• **Description of the task**: Print each line exactly as it is given.

• **Data section**:
[Begin]
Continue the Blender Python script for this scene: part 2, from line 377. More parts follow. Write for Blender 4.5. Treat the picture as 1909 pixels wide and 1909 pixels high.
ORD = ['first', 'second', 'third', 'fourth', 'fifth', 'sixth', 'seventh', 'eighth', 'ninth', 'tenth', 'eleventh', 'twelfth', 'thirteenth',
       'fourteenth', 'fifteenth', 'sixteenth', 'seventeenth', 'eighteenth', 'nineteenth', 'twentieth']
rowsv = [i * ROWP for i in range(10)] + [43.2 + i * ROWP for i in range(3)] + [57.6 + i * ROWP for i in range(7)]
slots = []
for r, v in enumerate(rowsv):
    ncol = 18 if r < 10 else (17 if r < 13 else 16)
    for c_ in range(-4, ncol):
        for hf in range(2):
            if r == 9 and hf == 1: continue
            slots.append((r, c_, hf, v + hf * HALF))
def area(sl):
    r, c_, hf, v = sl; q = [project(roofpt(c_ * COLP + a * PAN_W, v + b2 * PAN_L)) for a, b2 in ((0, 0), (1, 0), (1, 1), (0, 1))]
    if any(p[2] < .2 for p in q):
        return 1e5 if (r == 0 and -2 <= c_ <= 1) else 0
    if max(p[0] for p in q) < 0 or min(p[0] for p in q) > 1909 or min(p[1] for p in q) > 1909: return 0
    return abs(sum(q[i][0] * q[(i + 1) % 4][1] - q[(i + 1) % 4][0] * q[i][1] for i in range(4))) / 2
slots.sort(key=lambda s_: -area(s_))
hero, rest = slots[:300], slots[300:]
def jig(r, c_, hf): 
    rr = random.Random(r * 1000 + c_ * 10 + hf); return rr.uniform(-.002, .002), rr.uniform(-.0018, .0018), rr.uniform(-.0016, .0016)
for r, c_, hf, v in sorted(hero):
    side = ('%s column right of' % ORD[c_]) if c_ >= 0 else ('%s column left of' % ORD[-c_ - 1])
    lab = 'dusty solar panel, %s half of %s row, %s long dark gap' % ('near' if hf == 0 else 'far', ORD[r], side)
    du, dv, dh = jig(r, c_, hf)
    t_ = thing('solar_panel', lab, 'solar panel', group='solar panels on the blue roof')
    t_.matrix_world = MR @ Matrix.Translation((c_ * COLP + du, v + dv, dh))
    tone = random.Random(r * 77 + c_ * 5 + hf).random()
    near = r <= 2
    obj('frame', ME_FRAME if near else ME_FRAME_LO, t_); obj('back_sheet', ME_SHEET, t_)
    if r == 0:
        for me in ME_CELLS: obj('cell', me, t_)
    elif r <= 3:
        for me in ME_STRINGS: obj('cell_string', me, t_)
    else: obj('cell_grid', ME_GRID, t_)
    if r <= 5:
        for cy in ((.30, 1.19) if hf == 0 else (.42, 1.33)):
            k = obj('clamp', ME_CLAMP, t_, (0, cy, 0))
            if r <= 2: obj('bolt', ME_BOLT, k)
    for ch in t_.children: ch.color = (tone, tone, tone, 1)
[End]
• **Complete response**:
Continue the Blender Python script for this scene: part 2, from line 377. More parts follow. Write for Blender 4.5. Treat the picture as 1909 pixels wide and 1909 pixels high.
ORD = ['first', 'second', 'third', 'fourth', 'fifth', 'sixth', 'seventh', 'eighth', 'ninth', 'tenth', 'eleventh', 'twelfth', 'thirteenth',
       'fourteenth', 'fifteenth', 'sixteenth', 'seventeenth', 'eighteenth', 'nineteenth', 'twentieth']
rowsv = [i * ROWP for i in range(10)] + [43.2 + i * ROWP for i in range(3)] + [57.6 + i * ROWP for i in range(7)]
slots = []
for r, v in enumerate(rowsv):
    ncol = 18 if r < 10 else (17 if r < 13 else 16)
    for c_ in range(-4, ncol):
        for hf in range(2):
            if r == 9 and hf == 1: continue
            slots.append((r, c_, hf, v + hf * HALF))
def area(sl):
    r, c_, hf, v = sl; q = [project(roofpt(c_ * COLP + a * PAN_W, v + b2 * PAN_L)) for a, b2 in ((0, 0), (1, 0), (1, 1), (0, 1))]
    if any(p[2] < .2 for p in q):
        return 1e5 if (r == 0 and -2 <= c_ <= 1) else 0
    if max(p[0] for p in q) < 0 or min(p[0] for p in q) > 1909 or min(p[1] for p in q) > 1909: return 0
    return abs(sum(q[i][0] * q[(i + 1) % 4][1] - q[(i + 1) % 4][0] * q[i][1] for i in range(4))) / 2
slots.sort(key=lambda s_: -area(s_))
hero, rest = slots[:300], slots[300:]
def jig(r, c_, hf): 
    rr = random.Random(r * 1000 + c_ * 10 + hf); return rr.uniform(-.002, .002), rr.uniform(-.0018, .0018), rr.uniform(-.0016, .0016)
for r, c_, hf, v in sorted(hero):
    side = ('%s column right of' % ORD[c_]) if c_ >= 0 else ('%s column left of' % ORD[-c_ - 1])
    lab = 'dusty solar panel, %s half of %s row, %s long dark gap' % ('near' if hf == 0 else 'far', ORD[r], side)
    du, dv, dh = jig(r, c_, hf)
    t_ = thing('solar_panel', lab, 'solar panel', group='solar panels on the blue roof')
    t_.matrix_world = MR @ Matrix.Translation((c_ * COLP + du, v + dv, dh))
    tone = random.Random(r * 77 + c_ * 5 + hf).random()
    near = r <= 2
    obj('frame', ME_FRAME if near else ME_FRAME_LO, t_); obj('back_sheet', ME_SHEET, t_)
    if r == 0:
        for me in ME_CELLS: obj('cell', me, t_)
    elif r <= 3:
        for me in ME_STRINGS: obj('cell_string', me, t_)
    else: obj('cell_grid', ME_GRID, t_)
    if r <= 5:
        for cy in ((.30, 1.19) if hf == 0 else (.42, 1.33)):
            k = obj('clamp', ME_CLAMP, t_, (0, cy, 0))
            if r <= 2: obj('bolt', ME_BOLT, k)
    for ch in t_.children: ch.color = (tone, tone, tone, 1)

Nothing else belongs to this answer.